**EXERCISE**
For each line below that includes the word "pixels", make a copy.

**Scripts that build scenes**
--

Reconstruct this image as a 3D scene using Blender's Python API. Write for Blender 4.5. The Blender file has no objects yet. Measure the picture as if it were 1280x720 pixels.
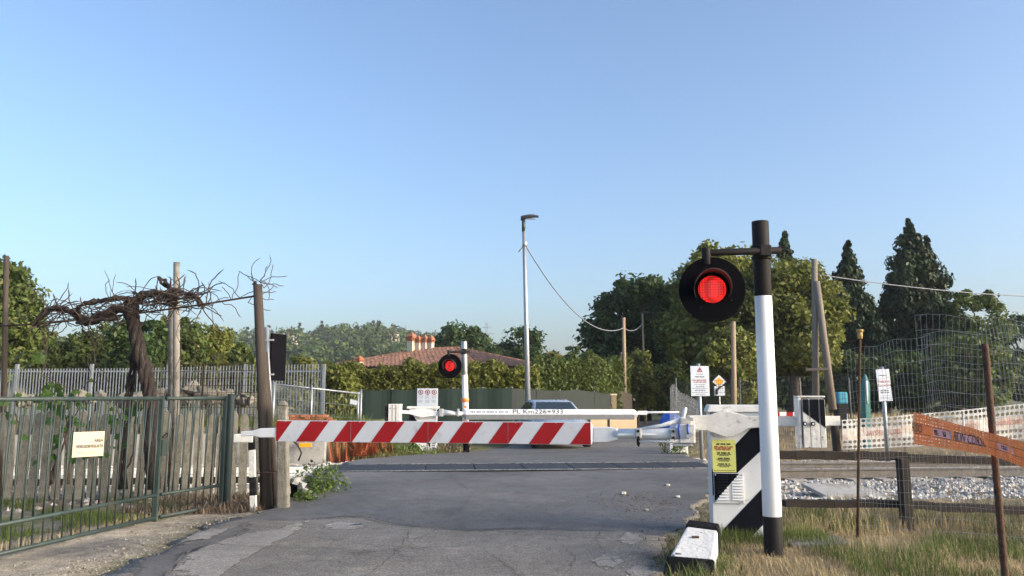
import bpy, math, random
import numpy as np
from mathutils import Vector, Matrix
R = math.radians
# ------------------------------------------------------------------ camera, world, sun, exposure
SC = bpy.context.scene
F, CH, TP = 1000.0, 1.55, 0.135            # focal length in px of a 1280 px wide picture, eye height, tan(pitch)
PIT = math.atan(TP); CP, SP = math.cos(PIT), math.sin(PIT)
cam = bpy.data.cameras.new('camera'); camo = bpy.data.objects.new('camera', cam)
SC.collection.objects.link(camo); SC.camera = camo
cam.sensor_width = 36; cam.lens = 36 * F / 1280; cam.clip_start = .1; cam.clip_end = 6000
camo.location = (0, 0, CH); camo.rotation_euler = (R(90) + PIT, 0, 0)
SUN_AZ, SUN_EL = 111.0, 17.0                # degrees clockwise from +Y (the view direction): low on the right
SUN_W, SKY_W, EXPO = 2.6, 0.14, 1.28
W = bpy.data.worlds.new('World'); SC.world = W; W.use_nodes = True
wn = W.node_tree.nodes; wl = W.node_tree.links
sky = wn.new('ShaderNodeTexSky'); sky.sky_type = 'NISHITA'; sky.sun_disc = False
sky.sun_elevation = R(SUN_EL); sky.sun_rotation = R(SUN_AZ)
sky.altitude = 50; sky.air_density = .95; sky.dust_density = 4.0; sky.ozone_density = 2.9
wl.new(sky.outputs[0], wn['Background'].inputs[0]); wn['Background'].inputs[1].default_value = SKY_W
sl = bpy.data.lights.new('sun', 'SUN'); sl.energy = SUN_W; sl.angle = R(38); sl.color = (1, .85, .66)
so = bpy.data.objects.new('sun', sl); SC.collection.objects.link(so); so.location = (20, -20, 40)
sd = Vector((math.sin(R(SUN_AZ)) * math.cos(R(SUN_EL)), math.cos(R(SUN_AZ)) * math.cos(R(SUN_EL)), math.sin(R(SUN_EL))))
so.rotation_euler = sd.to_track_quat('Z', 'Y').to_euler()
SC.view_settings.view_transform = 'Standard'; SC.view_settings.look = 'None'
SC.view_settings.exposure = EXPO; SC.view_settings.gamma = 1; SC.view_settings.use_curve_mapping = False
SC.cycles.transparent_max_bounces = 12; SC.cycles.max_bounces = 6; SC.cycles.volume_bounces = 0
SC.cycles.use_denoising = True
rnd = random.Random(7); NP = np.random.default_rng(11)

# ------------------------------------------------------------------ helpers
def at(px, py, Y):
    xc, yc = (px - 640) / F, (360 - py) / F
    k = Y / (CP - yc * SP)
    return Vector((xc * k, Y, CH + (SP + yc * CP) * k))
def sm(a, b, x):
    t = np.clip((np.asarray(x, float) - a) / (b - a), 0, 1); return t * t * (3 - 2 * t)
ROOT = {}
def tag(o, label=None, cat=None, group=None, kind=None):
    if label: o['label'] = label
    if cat: o['category'] = cat
    if group: o['group'] = group
    if kind: o['kind'] = kind
    return o
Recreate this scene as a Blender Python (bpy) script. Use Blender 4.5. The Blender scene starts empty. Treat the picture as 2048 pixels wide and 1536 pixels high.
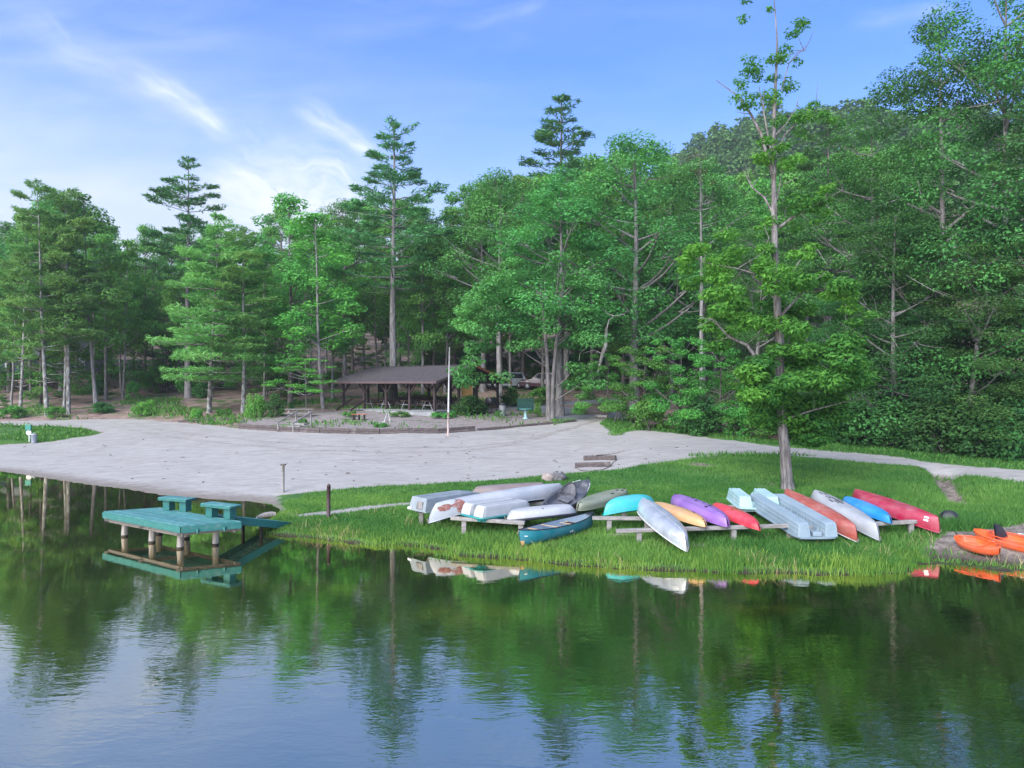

--

**WRITTEN ANSWER**
Reconstruct this image as a 3D scene using Blender's Python API. Write for Blender 4.5. The Blender file has no objects yet. Measure the picture as if it were 1280x720 pixels.
Recreate this scene as a Blender Python (bpy) script. Use Blender 4.5. The Blender scene starts empty. Treat the picture as 2048 pixels wide and 1536 pixels high.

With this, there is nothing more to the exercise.